Now that I have that lovely lamb stock it’s time to make something of it! So many of the recipes in the game have more than one level of prep to them. Again, this one is no exception. The result though is totally worth it! This soup was a success, I was so proud that this soup was built from the ground up. No idea why but that always gives me a puffed up ego for a day or so. I’ll just write it off as the power of soup. Soup, that mysterious semi liquid food that can be both fancy or humble, warm or cool, but always does the trick. Anyways, we aren’t here to read about me waxing poetic about soup now are we?
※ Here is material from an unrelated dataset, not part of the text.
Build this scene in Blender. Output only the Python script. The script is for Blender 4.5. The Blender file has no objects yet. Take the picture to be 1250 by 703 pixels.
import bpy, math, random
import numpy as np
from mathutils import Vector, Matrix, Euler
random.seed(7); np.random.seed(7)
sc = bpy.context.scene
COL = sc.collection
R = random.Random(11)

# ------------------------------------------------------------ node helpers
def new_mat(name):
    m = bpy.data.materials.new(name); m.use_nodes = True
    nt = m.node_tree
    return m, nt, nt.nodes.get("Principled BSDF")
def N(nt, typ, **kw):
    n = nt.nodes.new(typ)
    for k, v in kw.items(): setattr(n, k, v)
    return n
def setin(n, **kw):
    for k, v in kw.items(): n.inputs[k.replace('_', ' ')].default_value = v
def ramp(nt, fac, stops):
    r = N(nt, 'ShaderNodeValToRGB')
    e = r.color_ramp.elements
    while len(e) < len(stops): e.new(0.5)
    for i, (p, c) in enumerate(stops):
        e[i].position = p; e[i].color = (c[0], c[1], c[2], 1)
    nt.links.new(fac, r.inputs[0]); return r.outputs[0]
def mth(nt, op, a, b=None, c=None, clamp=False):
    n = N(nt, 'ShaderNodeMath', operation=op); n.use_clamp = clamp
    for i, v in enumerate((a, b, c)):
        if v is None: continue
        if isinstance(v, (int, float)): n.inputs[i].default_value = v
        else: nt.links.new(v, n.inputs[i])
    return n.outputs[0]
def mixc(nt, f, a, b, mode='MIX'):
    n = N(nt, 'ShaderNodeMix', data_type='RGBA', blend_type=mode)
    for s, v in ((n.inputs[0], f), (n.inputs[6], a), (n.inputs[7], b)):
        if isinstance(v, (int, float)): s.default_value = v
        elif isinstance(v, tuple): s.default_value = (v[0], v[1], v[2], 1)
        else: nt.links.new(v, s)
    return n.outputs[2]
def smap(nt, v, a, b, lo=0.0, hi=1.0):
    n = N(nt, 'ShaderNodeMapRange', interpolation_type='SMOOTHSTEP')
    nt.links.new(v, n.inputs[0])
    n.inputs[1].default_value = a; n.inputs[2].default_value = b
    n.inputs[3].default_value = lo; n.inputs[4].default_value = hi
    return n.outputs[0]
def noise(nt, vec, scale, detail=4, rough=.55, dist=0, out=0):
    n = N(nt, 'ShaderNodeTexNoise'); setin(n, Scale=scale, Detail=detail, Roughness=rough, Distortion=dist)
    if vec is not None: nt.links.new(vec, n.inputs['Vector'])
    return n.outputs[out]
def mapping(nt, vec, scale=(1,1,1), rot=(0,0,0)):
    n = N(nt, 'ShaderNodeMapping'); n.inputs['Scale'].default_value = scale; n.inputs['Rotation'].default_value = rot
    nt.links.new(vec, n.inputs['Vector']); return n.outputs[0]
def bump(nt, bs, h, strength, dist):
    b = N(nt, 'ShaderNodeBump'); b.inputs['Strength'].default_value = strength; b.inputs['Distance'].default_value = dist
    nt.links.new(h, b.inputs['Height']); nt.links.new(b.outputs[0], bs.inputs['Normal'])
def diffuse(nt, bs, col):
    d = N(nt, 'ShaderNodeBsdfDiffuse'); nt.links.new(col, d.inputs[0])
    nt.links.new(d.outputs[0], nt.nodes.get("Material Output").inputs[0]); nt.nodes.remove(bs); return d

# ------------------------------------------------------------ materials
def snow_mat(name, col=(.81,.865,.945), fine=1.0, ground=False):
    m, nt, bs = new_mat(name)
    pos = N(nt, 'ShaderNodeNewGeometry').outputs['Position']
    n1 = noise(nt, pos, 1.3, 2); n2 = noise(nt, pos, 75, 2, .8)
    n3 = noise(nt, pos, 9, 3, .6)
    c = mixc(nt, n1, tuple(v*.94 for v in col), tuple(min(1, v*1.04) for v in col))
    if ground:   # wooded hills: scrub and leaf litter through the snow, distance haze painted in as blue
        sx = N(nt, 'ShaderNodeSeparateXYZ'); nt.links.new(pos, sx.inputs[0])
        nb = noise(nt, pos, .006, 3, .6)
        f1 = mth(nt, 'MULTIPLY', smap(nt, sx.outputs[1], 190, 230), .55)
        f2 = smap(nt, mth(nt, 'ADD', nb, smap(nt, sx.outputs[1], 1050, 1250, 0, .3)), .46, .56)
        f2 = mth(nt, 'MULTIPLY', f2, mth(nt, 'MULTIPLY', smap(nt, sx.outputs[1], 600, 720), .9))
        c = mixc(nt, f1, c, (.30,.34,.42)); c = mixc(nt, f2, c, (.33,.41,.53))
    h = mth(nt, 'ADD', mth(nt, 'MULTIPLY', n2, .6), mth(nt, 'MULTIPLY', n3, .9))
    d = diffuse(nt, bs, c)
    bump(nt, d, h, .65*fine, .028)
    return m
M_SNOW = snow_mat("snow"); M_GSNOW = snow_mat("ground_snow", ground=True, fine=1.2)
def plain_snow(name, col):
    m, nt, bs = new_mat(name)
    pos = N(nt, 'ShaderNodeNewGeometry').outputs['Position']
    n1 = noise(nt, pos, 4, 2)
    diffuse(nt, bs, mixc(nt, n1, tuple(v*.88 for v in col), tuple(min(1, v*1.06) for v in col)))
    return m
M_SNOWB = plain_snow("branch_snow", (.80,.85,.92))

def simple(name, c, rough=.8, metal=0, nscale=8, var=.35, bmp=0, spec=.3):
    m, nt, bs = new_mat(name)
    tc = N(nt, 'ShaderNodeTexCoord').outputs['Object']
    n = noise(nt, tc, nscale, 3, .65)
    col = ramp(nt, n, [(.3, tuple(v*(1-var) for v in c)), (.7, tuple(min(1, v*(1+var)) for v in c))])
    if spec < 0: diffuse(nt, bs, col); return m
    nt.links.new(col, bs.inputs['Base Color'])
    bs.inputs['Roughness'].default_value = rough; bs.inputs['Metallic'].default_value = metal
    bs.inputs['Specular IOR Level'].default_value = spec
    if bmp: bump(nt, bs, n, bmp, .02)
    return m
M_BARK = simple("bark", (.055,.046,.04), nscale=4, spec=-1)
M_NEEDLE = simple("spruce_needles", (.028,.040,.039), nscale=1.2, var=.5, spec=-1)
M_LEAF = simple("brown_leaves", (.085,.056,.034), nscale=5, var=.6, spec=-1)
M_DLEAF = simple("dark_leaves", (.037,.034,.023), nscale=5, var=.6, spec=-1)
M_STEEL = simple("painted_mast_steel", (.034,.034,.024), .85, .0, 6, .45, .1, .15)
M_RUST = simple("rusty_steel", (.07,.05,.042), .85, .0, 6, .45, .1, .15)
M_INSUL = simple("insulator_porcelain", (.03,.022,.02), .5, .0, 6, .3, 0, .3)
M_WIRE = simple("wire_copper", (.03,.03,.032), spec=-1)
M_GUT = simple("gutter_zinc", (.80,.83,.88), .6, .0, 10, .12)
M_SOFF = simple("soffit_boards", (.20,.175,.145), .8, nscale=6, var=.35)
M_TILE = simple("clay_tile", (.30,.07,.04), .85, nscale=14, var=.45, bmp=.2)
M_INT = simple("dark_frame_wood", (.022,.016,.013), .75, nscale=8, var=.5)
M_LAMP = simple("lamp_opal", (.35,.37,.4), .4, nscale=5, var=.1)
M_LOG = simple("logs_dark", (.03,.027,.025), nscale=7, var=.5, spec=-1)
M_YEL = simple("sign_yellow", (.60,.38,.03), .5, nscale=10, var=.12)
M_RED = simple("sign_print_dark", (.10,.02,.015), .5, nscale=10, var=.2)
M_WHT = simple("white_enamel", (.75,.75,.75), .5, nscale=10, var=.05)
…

In the game Lamb and barley soup contains: barley (shock!), mixed herbs, and lamb stock. After all the hard work we put into the stock making the soup is so delightfully easy. Now, On to the nummy recipe!

  • 5-6 cups lamb stock
  • 1/2 cup pearl barley
  • 2 carrots, sliced
  • 2 potatoes, diced
  • 1/4 tsp each rosemary, thyme, parsley (poultry spice mix can be a great substitution)
  • salt and pepper to taste
  1. Combine ingredients in pot. Cover. Boil for 30 minutes.
  2. Lower heat and simmer for 30 minutes.

Told you it was easy! This soup serves 4. Each serving contains 249 calories, 3.1 grams of fat, and 7.5 grams of fibre. I know that barley sounds like a lot. We just prefer it that way. We love our hearty barley soups around here. If you prefer less just cut that barley amount in half and you should be good to go. Wondering what those buns are on the side? They are the potato buns I posted in april. I made them in a muffin pan this time to make them pop up like a biscuit. Definitely a tasty side dish for dunking in the soup.